Per gustarla si bagna in acqua fredda per un tempo che dipende dal gusto individuale e dalla consistenza della pasta cotta. Quindi si condisce, con pomodoro fresco, origano, sale e un filo d’olio extravergine d’oliva del Salento. Come variante si può strofinare uno spicchio di aglio sulla frisella prima di bagnarla, si può aggiungere del peperoncino, del cetriolo o del carosello (menunceddha, spureddhra).

Prima del dopoguerra, la frisella di farina di grano era riservata alle sole tavole benestanti e in altre poche occasioni celebrative. I ceti meno abbienti della popolazione consumavano friselle derivate dall’impasto di farina di orzo o miscele di orzo e grano.

La frisella può essere conservata per un periodo lungo e questo la rendeva una valida alternativa al pane, nei periodi in cui la farina era più scarsa. In Puglia è nota anche come il pane dei Crociati giacché favorì l’accasermamento e il viaggio delle truppe cristiane.

In passato in Puglia si usava bagnare le friselle direttamente in acqua di mare, e consumarle condite col solo pomodoro fresco, premuto per far uscire il succo.

La forma non è il risultato di una ricerca estetica o del caso, risponde a precise esigenze di trasporto e conservazione. Le friselle venivano infilate in una cordicella i cui terminali venivano annodati a formare una collana, che era facile appendere per un facile e comodo trasporto e conservazione all’asciutto. La frisella era infatti un pane da viaggio, da qui l’uso di bagnarla in acqua marina da parte dei pescatori, questi la usavano anche come pane per le zuppe di pesce o di cozze, alimento abituale durante le battute di pesca che duravano parecchi giorni.

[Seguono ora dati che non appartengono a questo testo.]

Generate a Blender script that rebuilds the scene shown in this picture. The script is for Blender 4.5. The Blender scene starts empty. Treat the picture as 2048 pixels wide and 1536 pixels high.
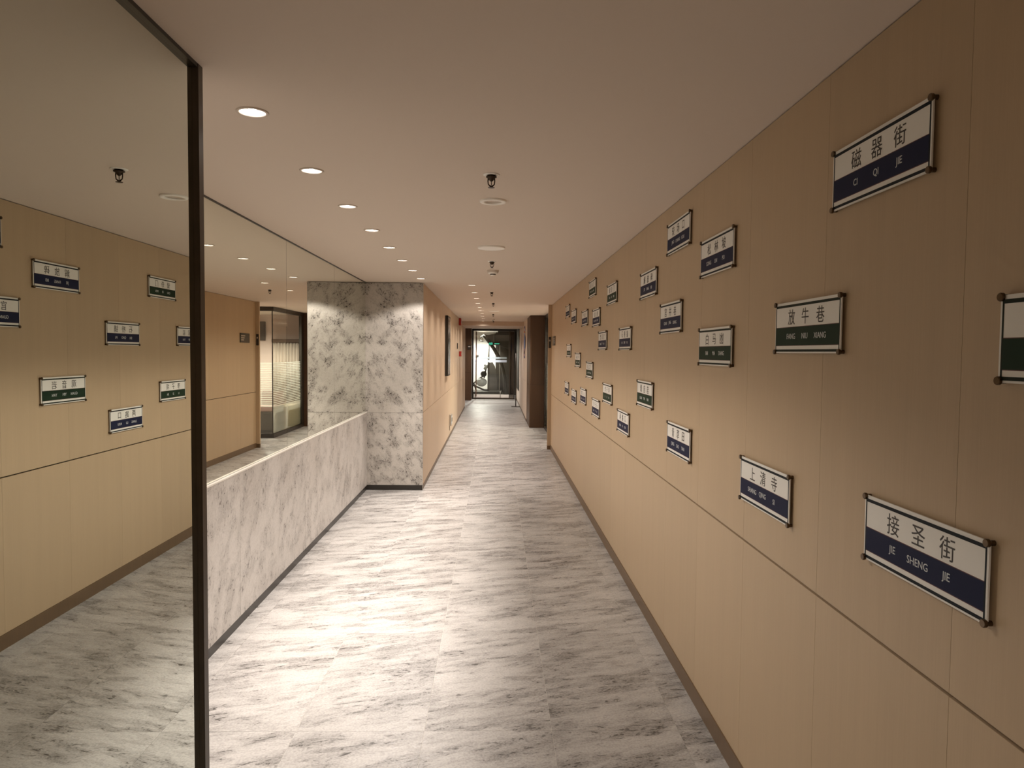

Nelle tradizione salentina, comune ad altre tradizioni contadine, si procedeva con cadenza regolare alla panificazione, spesso in capientissimi forni a legna comuni o pubblici. Gli intervalli di panificazione potevano essere variabili da cadenze bisettimanali fino a periodi di oltre tre mesi, per cui il quantitativo di farina di una o più famiglie associate, poteva costituirsi da un impasto di 100-200 kg. Nella panificazione una quota limitata (20%) si costituiva da pezzi pane morbido da consumarsi nei primissimi giorni in genere da tagliarsi a fette. Moltissime risultano le varianti del pane fresco spesso associate alla presenza nell’impasto di olive nere, zucca, cipolla, ecc.. o a particolari lavorazioni (taralli, pirille, ecc..) per il consumo diretto senza particolari condimenti aggiunti. La quota maggiore dell’impasto di panificazione veniva riservato, appunto, alla produzione di friselle di più lunga conservazione rispetto al pane fresco tenero assicurando intervalli di panificazione maggiori. In casa le friselle erano poi conservate in grossi orci di creta (quartieri o capasoni). La frisella, pertanto, non costituiva una particolare elaborazione di un prodotto da forno ma un prodotto alimentare di base, spesso in contesti dove la panificazione di pane sempre fresco era impossibile o inopportuna. Nel Salento la tradizione della panificazione “secca” è tuttora conservata in pochissimi centri minori e famiglie, spesso associata alla coltivazione in proprio di grano. Attualmente la frisella è prodotta da forni commerciali in varie pezzature e venduta in confezioni imbustate nei supermercati di tutta Italia.


A Napoli la fresella è la base della caponata, fatta con pomodoro a pezzetti, aglio, olio, origano e basilico su di una fresella bagnata.